Esther Vivas | Público
¿Comen lo mismo ricos y pobres? ¿Nuestros ingresos determinan nuestra despensa? A pesar de que a menudo, y desde determinados ámbitos, se asocia con desdén la apuesta por una comida sana y saludable a “una cosa” de “pijos”, “hippies” o “comeflores”, la realidad, como a menudo sucede, dista mucho de los comentarios cortos de miras. Defender una alimentación ecológica, local y campesina es de lo más “revolucionario”.
Si miramos de cerca al modelo agroalimentario vemos como éste viene determinado, sin lugar a dudas, por los intereses del capital, o lo que es lo mismo los intereses de las grandes empresas del sector (agrodindústria y supermercados), las cuales buscan hacer negocio con algo tan esencial como es la comida. El sistema capitalista, en su carrera por transformar necesidades en mercancías y derechos en privilegios, ha convertido los alimentos, y aún más aquellos de calidad, en objeto de lujo. Del mismo modo que ha hecho de la vivienda un bien solo accesible a quienes se lo pueden permitir, y misma suerte corren nuestra sanidad y educación.
Aunque no solo la lógica del capital golpea el modelo alimentario, la mano invisible del patriarcado mueve también los hilos de este sistema. Sino, ¿cómo se explica que aquellas que más producen comida, las mujeres, sean las que más pasan hambre? No olvidemos que entre el 60% y el 80% de la producción de alimentos en los países del Sur, según datos de la FAO, está en manos de las mujeres, sin embargo estás, paradójicamente, son las que sufren el 60% del hambre crónica global. La mujer trabaja la tierra, pero no tiene acceso a la propiedad de la tierra, a los medios de producción, al crédito agrícola. He aquí la cuestión. No se trata de ideologizar los discursos, pero si dejar claro a todos aquellos que consideran que esto del “comer bien” es solo cosa, como dirían en francés, de “bobos”, de “bourgeois bohème”, que nada más lejos de la realidad.
Si damos respuesta a las preguntas iniciales, los datos constatan tal afirmación. ¿Comen lo mismo ricos y pobres? No. ¿Nuestros ingresos determinan nuestra despensa? Efectivamente. Un estudio de la Plataforma de Afectados por la Hipoteca pone blanco sobre negro: un 45% de los afectados por desahucios tiene dificultades para comprar los alimentos necesarios para comer. Los ingresos económicos ponen límites a lo que adquirimos: disminuye el consumo de carne de vacuno y pescado y, en relación al período anterior a la crisis, el consumo de fruta y verdura fresca. Por contra, aumenta la adquisición de productos menos nutritivos, altamente procesados y ricos en calorías, como los dulces envasados: galletas, chocolates y sucedáneos, bollería y pastelería. Nuestra clase social, formación y poder adquisitivo, determina qué comemos.
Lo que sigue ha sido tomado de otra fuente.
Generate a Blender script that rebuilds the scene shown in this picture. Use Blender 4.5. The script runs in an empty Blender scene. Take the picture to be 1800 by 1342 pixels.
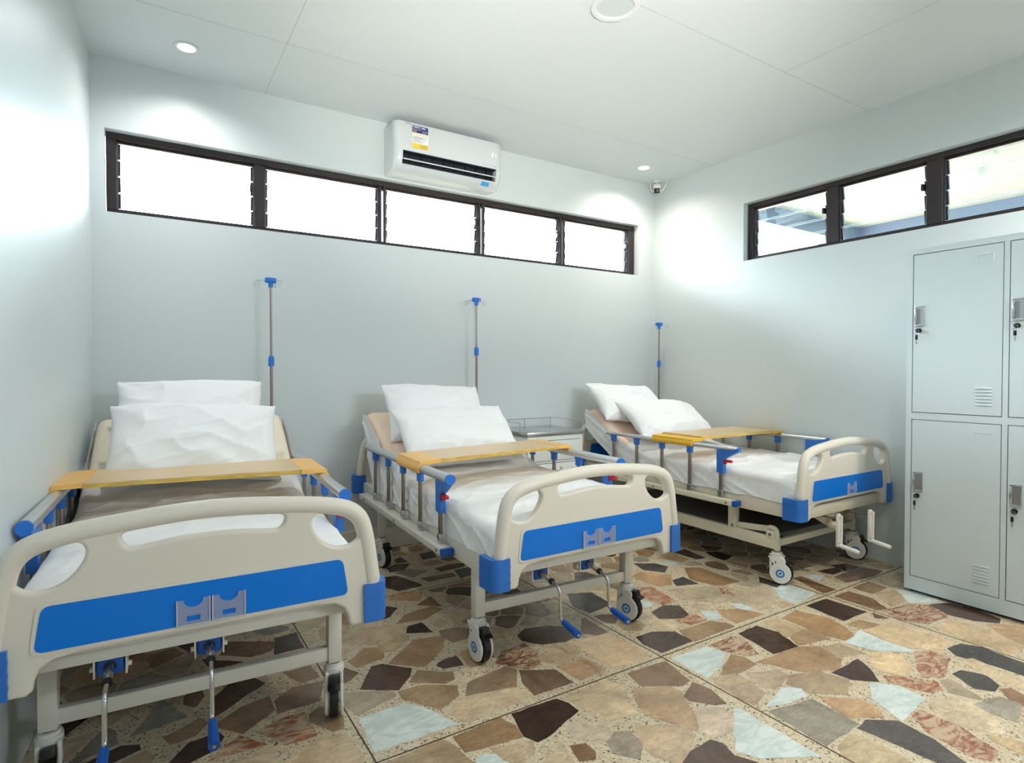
import bpy, bmesh, math, random
from mathutils import Vector, Matrix, Euler, noise

PI = math.pi
SC = bpy.context.scene
COL = SC.collection

# ------------------------------------------------------------------ camera
cam_data = bpy.data.cameras.new('camera')
cam = bpy.data.objects.new('camera', cam_data)
COL.objects.link(cam)
cam_data.sensor_fit = 'HORIZONTAL'
cam_data.sensor_width = 36.0
cam_data.lens = 1023.9 / 1800 * 36.0
cam_data.clip_start = 0.02
cam_data.clip_end = 200
cam.location = (0.2157, -3.7688, 1.1997)
cam.rotation_euler = (PI / 2 - 0.01842, 0.0, -0.56634)
SC.camera = cam

# ------------------------------------------------------------------ exposure, world
SC.view_settings.view_transform = 'Standard'
SC.view_settings.look = 'None'
SC.view_settings.gamma = 1.0
SC.view_settings.use_curve_mapping = False
SC.view_settings.exposure = -0.25
SC.cycles.max_bounces = 14
SC.cycles.diffuse_bounces = 8
SC.cycles.glossy_bounces = 4
SC.cycles.transmission_bounces = 6
SC.cycles.transparent_max_bounces = 16
SC.cycles.sample_clamp_indirect = 6.0
SC.cycles.use_denoising = True

SKY_LOW = 54.0     # bright bank of cloud at 15 to 22 degrees
SKY_HIGH = 3.0     # darker sky overhead
world = bpy.data.worlds.new('sky')
SC.world = world
world.use_nodes = True
wn, wl = world.node_tree.nodes, world.node_tree.links
wn.clear()
w_out = wn.new('ShaderNodeOutputWorld')
w_bg = wn.new('ShaderNodeBackground')
w_tc = wn.new('ShaderNodeTexCoord')
w_sep = wn.new('ShaderNodeSeparateXYZ')
w_ramp = wn.new('ShaderNodeValToRGB')
w_mr = wn.new('ShaderNodeMapRange')
wl.new(w_tc.outputs['Generated'], w_sep.inputs[0])
wl.new(w_sep.outputs['Z'], w_ramp.inputs[0])
wl.new(w_ramp.outputs[0], w_bg.inputs[0])
wl.new(w_bg.outputs[0], w_out.inputs[0])
cr = w_ramp.color_ramp
k = SKY_HIGH / SKY_LOW
STOPS = ((0.0, (.31, .35, .39)), (0.17, (.46, .52, .57)), (0.27, (.92, 1.0, 1.07)), (0.385, (.92, 1.0, 1.07)), (0.45, (k * .9, k, k * 1.08)), (1.0, (k * .75, k * .9, k * 1.1)))
cr.elements[0].position = STOPS[0][0]
cr.elements[0].color = STOPS[0][1] + (1,)
cr.elements[1].position = STOPS[-1][0]
cr.elements[1].color = STOPS[-1][1] + (1,)
for p_, c_ in STOPS[1:-1]:
    e = cr.elements.new(p_)
    e.color = c_ + (1,)
w_bg.inputs[1].default_value = SKY_LOW

sun_d = bpy.data.lights.new('sun', 'SUN')          # lights the ground outside, enters no window
sun_d.energy = 80.0
sun_d.color = (1.0, 0.97, 0.92)
sun_d.angle = 0.01
sun = bpy.data.objects.new('sun', sun_d)
COL.objects.link(sun)
sun.location = (-6, 0, 12)
sun.rotation_euler = Vector((0.5, 0.0, -0.87)).to_track_quat('-Z', 'Y').to_euler()

LAMP_W = 55.0      # each ceiling downlight
flash_d = bpy.data.lights.new('bounced_flash', 'SPOT')   # the photographer's light, bounced off the ceiling
flash_d.energy = 520.0
flash_d.color = (1.0, 0.955, 0.87)
flash_d.spot_size = math.radians(62)
flash_d.spot_blend = 1.0
flash_d.shadow_soft_size = 0.12
flash = bpy.data.objects.new('bounced_flash', flash_d)
COL.objects.link(flash)
flash.location = (0.75, -3.95, 1.55)
flash.rotation_euler = (Vector((2.0, -1.45, 2.859)) - Vector((0.75, -3.95, 1.55))).to_track_quat('-Z', 'Y').to_euler()

W = 4.138          # right wall
H = 2.859          # ceiling height
TL = 0.072         # the left wall runs off square by this angle
FRONT = -5.4       # wall behind the camera


def portal(name, loc, rot, sx, sy):
    """light portal: only guides the sampling of the sky through an opening"""
    d = bpy.data.lights.new(name, 'AREA')
    d.shape = 'RECTANGLE'
    d.size, d.size_y = sx, sy
    d.cycles.is_portal = True
    o = bpy.data.objects.new(name, d)
    COL.objects.link(o)
    o.location = loc
    o.rotation_euler = rot
    return o


portal('window_portal', (2.0, 0.16, 2.262), (-PI / 2, 0, 0), 3.9, 0.45)
portal('window_portal', (W + 0.16, -2.1, 2.262), (0, PI / 2, 0), 0.45, 2.4)
portal('window_portal', (3.1, FRONT - 0.16, 2.262), (PI / 2, 0, 0), 1.4, 0.45)  # for the added opening behind the camera


# ------------------------------------------------------------------ materials
def srgb(r, g, b):
    def f(c):
        c /= 255.0
        return c / 12.92 if c <= 0.04045 else ((c + 0.055) / 1.055) ** 2.4
    return (f(r), f(g), f(b), 1.0)


MATS = {}


def mat(name, rgb, rough=0.5, metal=0.0, bump=0.0, bscale=200.0, var=0.0, vscale=6.0, spec=0.5, coat=0.0):
    m = bpy.data.materials.new(name)
    m.use_nodes = True
    n, l = m.node_tree.nodes, m.node_tree.links
    b = n['Principled BSDF']
    c = srgb(*rgb)
    b.inputs['Base Color'].default_value = c
    b.inputs['Roughness'].default_value = rough
    b.inputs['Metallic'].default_value = metal
    b.inputs['Specular IOR Level'].default_value = spec
    b.inputs['Coat Weight'].default_value = coat
    tc = n.new('ShaderNodeTexCoord')
    if var:
        t = n.new('ShaderNodeTexNoise')
        t.inputs['Scale'].default_value = vscale
        t.inputs['Detail'].default_value = 4
        l.new(tc.outputs['Object'], t.inputs['Vector'])
        mx = n.new('ShaderNodeMix')
        mx.data_type = 'RGBA'
        l.new(t.outputs['Fac'], mx.inputs['Factor'])
        mx.inputs['A'].default_value = tuple(min(1, x * (1 + var)) for x in c[:3]) + (1,)
        mx.inputs['B'].default_value = tuple(x * (1 - var) for x in c[:3]) + (1,)
        l.new(mx.outputs['Result'], b.inputs['Base Color'])
    if bump:
        t2 = n.new('ShaderNodeTexNoise')
        t2.inputs['Scale'].default_value = bscale
        t2.inputs['Detail'].default_value = 3
        l.new(tc.outputs['Object'], t2.inputs['Vector'])
        bp = n.new('ShaderNodeBump')
        bp.inputs['Strength'].default_value = bump
        bp.inputs['Distance'].default_value = 0.002
        l.new(t2.outputs['Fac'], bp.inputs['Height'])
        l.new(bp.outputs['Normal'], b.inputs['Normal'])
    MATS[name] = m
    return m


def emit(name, rgb, s):
    m = bpy.data.materials.new(name)
    m.use_nodes = True
    n, l = m.node_tree.nodes, m.node_tree.links
    n.clear()
    o = n.new('ShaderNodeOutputMaterial')
    e_ = n.new('ShaderNodeEmission')
    e_.inputs[0].default_value = srgb(*rgb)
    e_.inputs[1].default_value = s
    l.new(e_.outputs[0], o.inputs[0])
    MATS[name] = m
    return m


def clear(name, tint, gloss=0.12, rough=0.02, body=None, body_fac=0.0):
    """thin clear sheet: mostly see-through with a fresnel shine and an optional milky body"""
    m = bpy.data.materials.new(name)
    m.use_nodes = True
    n, l = m.node_tree.nodes, m.node_tree.links
    n.clear()
    o = n.new('ShaderNodeOutputMaterial')
    tr = n.new('ShaderNodeBsdfTransparent')
    tr.inputs[0].default_value = srgb(*tint)
    gl = n.new('ShaderNodeBsdfGlossy')
    gl.inputs['Roughness'].default_value = rough
    fr = n.new('ShaderNodeFresnel')
    fr.inputs[0].default_value = 1.45
    mul = n.new('ShaderNodeMath')
    mul.operation = 'MULTIPLY'
    mul.inputs[1].default_value = gloss * 8
    mul.use_clamp = True
    l.new(fr.outputs[0], mul.inputs[0])
    base = tr
    if body:
        df = n.new('ShaderNodeBsdfDiffuse')
        df.inputs[0].default_value = srgb(*body)
        m1 = n.new('ShaderNodeMixShader')
        m1.inputs[0].default_value = body_fac
        l.new(tr.outputs[0], m1.inputs[1])
        l.new(df.outputs[0], m1.inputs[2])
        base = m1
    mx = n.new('ShaderNodeMixShader')
    l.new(mul.outputs[0], mx.inputs[0])
    l.new(base.outputs[0], mx.inputs[1])
    l.new(gl.outputs[0], mx.inputs[2])
    l.new(mx.outputs[0], o.inputs[0])
    MATS[name] = m
    return m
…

Entonces, hoy, ¿quiénes son los gordos? En general, quienes menos tienen, y peor comen. Mirando el mapa de la península queda claro: las comunidades autónomas con mayores índices de pobreza, como Andalucía, Canarias, Castilla-La Mancha y Extremadura, concentran las cifras más elevadas de población con exceso de peso. En Estados Unidos, quienes padecen mayores problemas de obesidad son las comunidades afroamericanas y latinas. La crisis no hace sino acentuar la diferencia entre comida para ricos y comida para pobres.
Cuestionar el modelo agroalimentario dominante y apostar por otro de antagónico al mismo, que coloque en el centro las necesidades de las personas y el respeto a la tierra, es dar en el corazón de la lucha de clases. Los jornaleros del Sindicato de Obreros del Campo (SOC) en Andalucía, con Diego Cañamero y Juan Manuel Sánchez Gordillo a la cabeza, difícilmente calificables de “pequeño burgueses”, lo tienen claro. Su trabajo en defensa de un mundo rural vivo, de la tierra para quien la trabaja, a favor de la agricultura ecológica, por otro modelo de consumo es un “combate” en defensa de “los nadie”, los oprimidos.
Apostar por una alimentación y una agricultura local, saludable y campesina, no les quepa duda, es de los más subversivo.
*Artículo en Público.es, 31/10/2014.